● **Collected data**:
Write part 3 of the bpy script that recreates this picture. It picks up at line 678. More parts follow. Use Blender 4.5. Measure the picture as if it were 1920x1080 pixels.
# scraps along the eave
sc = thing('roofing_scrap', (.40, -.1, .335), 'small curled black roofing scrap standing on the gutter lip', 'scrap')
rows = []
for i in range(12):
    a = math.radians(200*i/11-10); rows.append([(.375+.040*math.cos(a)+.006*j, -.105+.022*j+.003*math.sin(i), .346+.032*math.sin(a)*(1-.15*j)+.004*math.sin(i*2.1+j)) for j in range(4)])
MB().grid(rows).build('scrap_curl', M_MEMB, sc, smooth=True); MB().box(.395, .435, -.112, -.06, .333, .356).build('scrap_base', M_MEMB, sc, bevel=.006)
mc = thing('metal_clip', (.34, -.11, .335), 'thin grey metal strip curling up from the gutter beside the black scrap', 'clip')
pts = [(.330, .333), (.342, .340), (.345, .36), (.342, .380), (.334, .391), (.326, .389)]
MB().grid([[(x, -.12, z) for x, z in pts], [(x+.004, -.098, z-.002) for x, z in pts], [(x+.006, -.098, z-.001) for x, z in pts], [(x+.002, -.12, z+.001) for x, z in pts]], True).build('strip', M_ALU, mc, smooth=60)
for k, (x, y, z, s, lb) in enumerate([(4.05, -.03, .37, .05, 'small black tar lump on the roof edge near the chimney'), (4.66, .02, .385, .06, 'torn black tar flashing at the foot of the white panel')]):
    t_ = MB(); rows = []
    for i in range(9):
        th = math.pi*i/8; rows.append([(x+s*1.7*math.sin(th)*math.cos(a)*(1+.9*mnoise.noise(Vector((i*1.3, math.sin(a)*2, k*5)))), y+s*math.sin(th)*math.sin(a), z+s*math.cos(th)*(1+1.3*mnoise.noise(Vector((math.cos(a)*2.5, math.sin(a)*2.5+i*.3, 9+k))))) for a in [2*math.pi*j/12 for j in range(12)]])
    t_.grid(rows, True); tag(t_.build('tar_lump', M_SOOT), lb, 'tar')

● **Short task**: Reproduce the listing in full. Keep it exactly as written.

● **Solution**:
Write part 3 of the bpy script that recreates this picture. It picks up at line 678. More parts follow. Use Blender 4.5. Measure the picture as if it were 1920x1080 pixels.
# scraps along the eave
sc = thing('roofing_scrap', (.40, -.1, .335), 'small curled black roofing scrap standing on the gutter lip', 'scrap')
rows = []
for i in range(12):
    a = math.radians(200*i/11-10); rows.append([(.375+.040*math.cos(a)+.006*j, -.105+.022*j+.003*math.sin(i), .346+.032*math.sin(a)*(1-.15*j)+.004*math.sin(i*2.1+j)) for j in range(4)])
MB().grid(rows).build('scrap_curl', M_MEMB, sc, smooth=True); MB().box(.395, .435, -.112, -.06, .333, .356).build('scrap_base', M_MEMB, sc, bevel=.006)
mc = thing('metal_clip', (.34, -.11, .335), 'thin grey metal strip curling up from the gutter beside the black scrap', 'clip')
pts = [(.330, .333), (.342, .340), (.345, .36), (.342, .380), (.334, .391), (.326, .389)]
MB().grid([[(x, -.12, z) for x, z in pts], [(x+.004, -.098, z-.002) for x, z in pts], [(x+.006, -.098, z-.001) for x, z in pts], [(x+.002, -.12, z+.001) for x, z in pts]], True).build('strip', M_ALU, mc, smooth=60)
for k, (x, y, z, s, lb) in enumerate([(4.05, -.03, .37, .05, 'small black tar lump on the roof edge near the chimney'), (4.66, .02, .385, .06, 'torn black tar flashing at the foot of the white panel')]):
    t_ = MB(); rows = []
    for i in range(9):
        th = math.pi*i/8; rows.append([(x+s*1.7*math.sin(th)*math.cos(a)*(1+.9*mnoise.noise(Vector((i*1.3, math.sin(a)*2, k*5)))), y+s*math.sin(th)*math.sin(a), z+s*math.cos(th)*(1+1.3*mnoise.noise(Vector((math.cos(a)*2.5, math.sin(a)*2.5+i*.3, 9+k))))) for a in [2*math.pi*j/12 for j in range(12)]])
    t_.grid(rows, True); tag(t_.build('tar_lump', M_SOOT), lb, 'tar')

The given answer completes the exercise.